2h37 interminables. J'aurai pu déclarer forfait mais je suis resté sur le ring, et pourtant le film me mettait des coups de plus en plus fort au fur et à mesure que ça avançait.
Alors je ne le renie pas : de temps en temps il y a un joli plan. Il y a Jared Leto qui cabotine pour mon plus grand plaisir. Il y a... euh... ouais.
Mais quand de l'autre on se tape une avalanche de débilité, ça refile vite un affreux mal de crâne et j'ai vite perdu tout ce à quoi je pouvais me raccrocher pour éviter de sombrer.
Bon, il reste les références au Parrain...
Mais citer un si grand nom du cinéma ne fera pas de ton film un aussi grand nom du cinéma.
Là c'est juste de la prétention.
De la bonne grosse prétention... il ne manquait plus que ça.
J'ai déjà parlé du côté tape-à-l'œil mais je n'ai fais qu'effleurer la surface !
Comme on fait un film sur Gucci on va en profiter pour mettre des gros costumes bien chics bien Deluxe lors de défilés à rallonge.
Mais là où Maurizio a l'air de prendre du plaisir à voir ses sujets se déhancher devant lui, le spectateur s'en retrouve bien vite laissé de côté...
"House of Gucci" semble bien déterminé à prendre son public de haut à coup d'histoire que l'on ne cesse d'artificiellement complexifier et de scènes hot et sexy (qui au moins ont le mérite de ne pas trop être filmées comme des clips de MTV, n'est-ce pas Michael Bay) pour se mettre dans la poche un public facilement impressionnable.
Ah, et des fois on pense quand même à raconter un truc, car pourquoi pas.
J'ai trouvé ce film honnêtement imbuvable. Car déjà avoir refilé le rôle principal à Lady Gaga n'était certainement pas le bon choix (elle est détestable, mais genre passivement détestable, elle est juste inintéressante et gonflante en fait), mais avoir refilé tout le projet à Ridley Scott n'était déjà pas une bonne idée.
Alors que je disais être prêt à retrouver le Ridley Scott des grands jours, on a eu droit au Ridley Scott de "Exodus", de "Robin des Bois", de "Prometheus", on a eu droit au Ridley Scott de l'insipide, de la prétention, de l'immaturité.

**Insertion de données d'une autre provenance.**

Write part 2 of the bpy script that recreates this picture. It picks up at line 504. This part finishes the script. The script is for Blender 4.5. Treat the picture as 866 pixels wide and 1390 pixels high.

Et au vu du potentiel, c'est un énorme gâchis.
Un énorme navet taille XXL.
Peut-être le pire que sir Ridley ait pu nous pondre, et c'est dire venant de celui qui a massacré sa propre franchise avec "Alien : Covenant".
Donc vas-y ! Cite "Le Parrain" autant que tu veux ! Tu l'as déjà égalé avec quelques chefs-d'œuvre passés. Mais t'aurais mieux fais de le citer dans un de tes chefs-d'œuvre que dans un raté remarquable comme "House of Gucci"...
Tu ne veux pas nous laisser entrer dans ta maison Gucci, soit ! Au fond je crois que je préfère rester sur le palier, c'est plus agréable.